Great excess is only possible at extremes.

Unfortunately for us, there's nowhere left to go now that the globe is so full of humans. When we don't like the way things are tied up, there's no new world to strive in, no more chances to take except within the web constructed around us. If that web is based on principles of meanness, "everyone for myself-ness," the conditions at the bottom will remain deplorable, and more of us will be there.

The Owners don't care. At the tip you are last to go under.

They probably even believe that increasing inequality will lead to more happiness in future generations. They now know, as you and I do, that the level of decadence we currently enjoy in North America cannot be sustained with current technologies on current resources for every human alive on the planet. In an ideal state, they hope to concentrate resources in a way that promotes innovation to that next disruptive shift (quantum?) that will make it possible. But in the meantime, they need to lower the population's expectations of what their life should be, while dangling the hope of what it could be. It's reached new heights, this campaign.

These long-term visionaries believe what I have not accepted: that every human life cannot matter equally under current conditions on Earth.

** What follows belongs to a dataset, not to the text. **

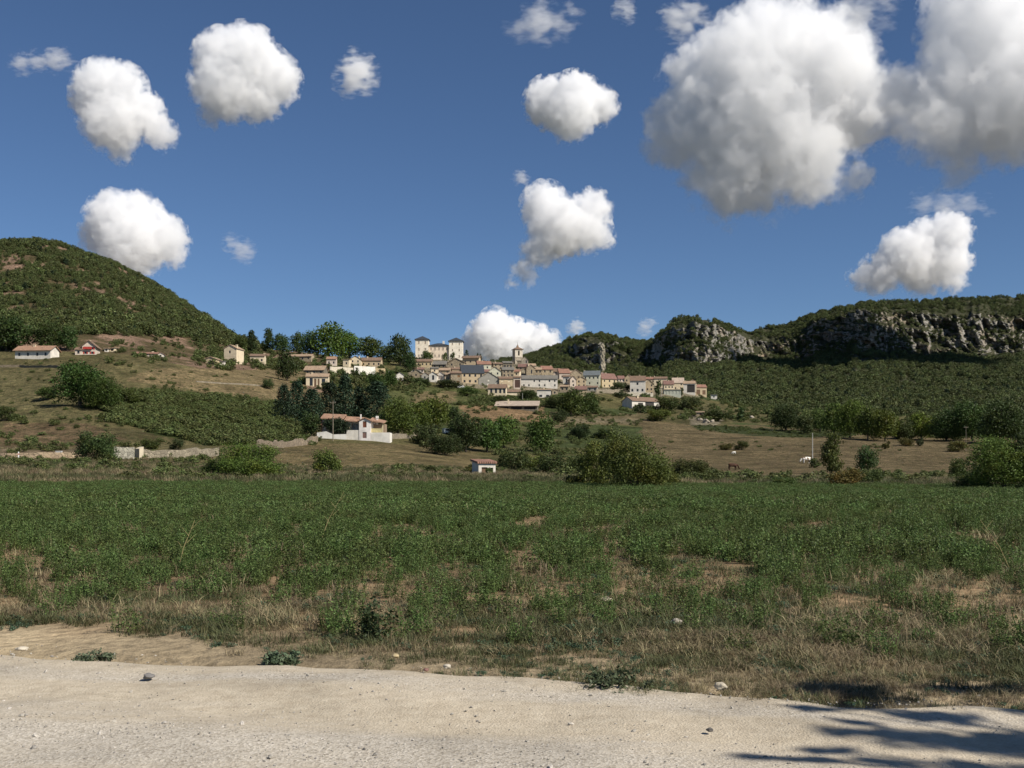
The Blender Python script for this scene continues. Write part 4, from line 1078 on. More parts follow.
def castle():
    x, Y, z = at(439, 359.6); k = Y / F
    def X(px): return (px - 439) * k
    def Zr(row): return (359.6 - row) * k
    o = empty('castle', ((439 - CX) * k, Y, CH + (HZ - 359.6) * k)); tag(o, 'pale castle with two square slate capped towers on the hilltop', 'castle')
    wm = M('plaster', (.80, .66, .50)); sl = M('slate', ROOF['slate']); wt = M('plaster', (.84, .74, .58))
    def block(pl, pr, ev, top, y0, d, nx, nf, mat, ws=(1.2, 1.9)):
        a, b, h = X(pl), X(pr), Zr(ev); mb = MB(); hl = []
        for j in range(nf):
            for i in range(nx):
                cx = a + (b - a) * (i + .5) / nx; cz = h * (j + .55) / nf; hl.append((cx - ws[0]/2, cx + ws[0]/2, cz - ws[1]/2, cz + ws[1]/2))
        facade(mb, a, b, -3, h, y0, hl); mb.poly([(a, y0, -3), (a, y0+d, -3), (a, y0+d, h), (a, y0, h)]); mb.poly([(b, y0, -3), (b, y0+d, -3), (b, y0+d, h), (b, y0, h)]); mb.poly([(a, y0+d, -3), (b, y0+d, -3), (b, y0+d, h), (a, y0+d, h)])
        w_ = mb.build('wall', mat, o)
        r = roof_mb('hip', b - a, d, h + .003, Zr(top) - h - .3, .7, .3); r.build('roof', sl, o, (a, y0, 0))
        for (p, q, s, t) in hl:
            g = MB(); g.box(p + .002, q - .002, y0 + .16, y0 + .2, s + .002, t - .002); g.build('window', M('wood', (.40, .33, .26)), o)
            f = MB(); f.box(p - .1, q + .1, y0 - .08, y0 - .003, s - .16, s - .005); f.build('sill', M('plaster', (.6, .55, .45)), o)
    block(428.7, 448.8, 345.6, 342.2, 1.2, 12, 5, 2, wm)
    block(415.4, 428.5, 339.6, 335.2, 0, 11, 2, 3, wt)
    block(449.0, 462.6, 341.2, 336.6, 0, 11, 2, 3, M('plaster', (.86, .78, .63)), (.9, 1.5))
    c = MB(); c.box(X(442), X(444), 6, 7.2, Zr(346), Zr(340)); c.build('chimney', M('plaster', (.72, .68, .6)), o)

def church():
    x, Y, z = at(517.5, 362); k = Y / F
    def X(px): return (px - 517.5) * k
    def Zr(row): return (363 - row) * k
    o = empty('church', ((517.5 - CX) * k, Y, CH + (HZ - 363) * k)); tag(o, 'stone church with square bell tower and low pointed roof', 'church')
    st = M('stone', (.42, .36, .27)); pl = M('plaster', (.62, .55, .44))
    # belfry turned a little so that its left face is in shade
    d = 6.2; t = MB(); hw = d / 2
    zt, zm = Zr(349.3), Zr(357.5)
    ang = R(20)
    def rot(p): return (p[0]*math.cos(ang) - p[1]*math.sin(ang), p[0]*math.sin(ang) + p[1]*math.cos(ang) + 4, p[2])
    b = MB(); b.box(-hw, hw, -hw, hw, -4, zm); b.box(-hw - .25, hw + .25, -hw - .25, hw + .25, zm + .003, zm + .4)
    f = MB(); hole = [(-.65, .65, zm + 1.6, zt - 1.0)]
    facade(f, -hw + .1, hw - .1, zm + .403, zt, -hw + .1, hole, .5); 
    for q in range(1, 4):
        g = MB(); facade(g, -hw + .1, hw - .1, zm + .403, zt, -hw + .1, hole, .5)
        for p in g.f: f.poly([((lambda v, c, s: (v[0]*c - v[1]*s, v[0]*s + v[1]*c, v[2]))(g.v[i], round(math.cos(q*math.pi/2)), round(math.sin(q*math.pi/2)))) for i in p])
    b.v = [rot(p) for p in b.v]; f.v = [rot(p) for p in f.v]
    b.build('tower_base', st, o); f.build('belfry', pl, o)
    bl = MB(); bl.box(-1.6, 1.6, -1.6, 1.6, zm + .5, zt - .4); bl.v = [rot(p) for p in bl.v]; bl.build('belfry_louver', M('wood', (.05, .045, .04)), o)
    r = MB(); e = hw + .55
    lo = [(-e, -e, zt + .003), (e, -e, zt + .003), (e, e, zt + .003), (-e, e, zt + .003)]; hi = [(x_, y_, zt + .3) for x_, y_, _ in lo]; r.poly(lo[::-1])
    for q in range(4): p = (q+1) % 4; r.poly([lo[q], lo[p], hi[p], hi[q]])
    m2 = [(x_*.22, y_*.22, zt + 2.0) for x_, y_, _ in lo]
    for q in range(4): p = (q+1) % 4; r.poly([hi[q], hi[p], m2[p], m2[q]]); r.poly([m2[q], m2[p], (0, 0, zt + 4.4)])
    r.v = [rot(p) for p in r.v]; rr = r.build('tower_roof', M('tiles', ROOF['brown']), o)
    c = MB(); p = rot((0, 0, zt + 4.3)); c.box(p[0]-.06, p[0]+.06, p[1]-.06, p[1]+.06, p[2], p[2]+1.6); c.box(p[0]-.5, p[0]+.5, p[1]-.05, p[1]+.05, p[2]+1.0, p[2]+1.12); c.build('cross', M('metal', (.06, .06, .06)), rr)
    n = MB(); a, bb, h, dd = X(521.5), X(528.2), Zr(360), 14
    n.box(a, bb, 1.0, dd, -5, h); n.poly([(a, 1, h), (bb, 1, h), ((a+bb)/2, 1, Zr(356.6))]); n.poly([(a, dd, h), (bb, dd, h), ((a+bb)/2, dd, Zr(356.6))]); n.build('nave', st, o)
    roof_mb('gable', bb - a, dd - 1, h + .003, Zr(356.6) - h, .35).build('nave_roof', M('tiles', ROOF['grey']), o, (a, 1, 0))
    w = MB(); w.box((a+bb)/2 + .6, (a+bb)/2 + 1.5, .93, .995, h - 2.2, h - .2); w.build('window', GLASS(), o)
    n2 = MB(); a2, b2, h2 = X(511.5), X(521.3), Zr(360.8); n2.box(a2, b2, .6, 12, -5, h2); n2.build('side_chapel', M('stone', (.25, .21, .15)), o)
    roof_mb('mono', b2 - a2, 11.4, h2 + .003, 1.0, .3).build('chapel_roof', M('tiles', ROOF['grey']), o, (a2, .6, 0))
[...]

Or, quite possibly, no one has thought about any of this, orchestrated anything, decided on any direction. The "natural flow" of human spirit into the technical depth we've achieved just accidentally leads us to increase our population while decreasing its quality of life, rather than using our resources and know-how to make at least basic life sustenance available to all.

Quite possibly, it's all just a big muck of too many selfish people making selfish and/or stupid decisions. Like when the playdough gets mixed up and turns all these ugly shades of grey. There's no untangling that mess.

I'm not sure whether I'm more disturbed imagining deliberation or accident.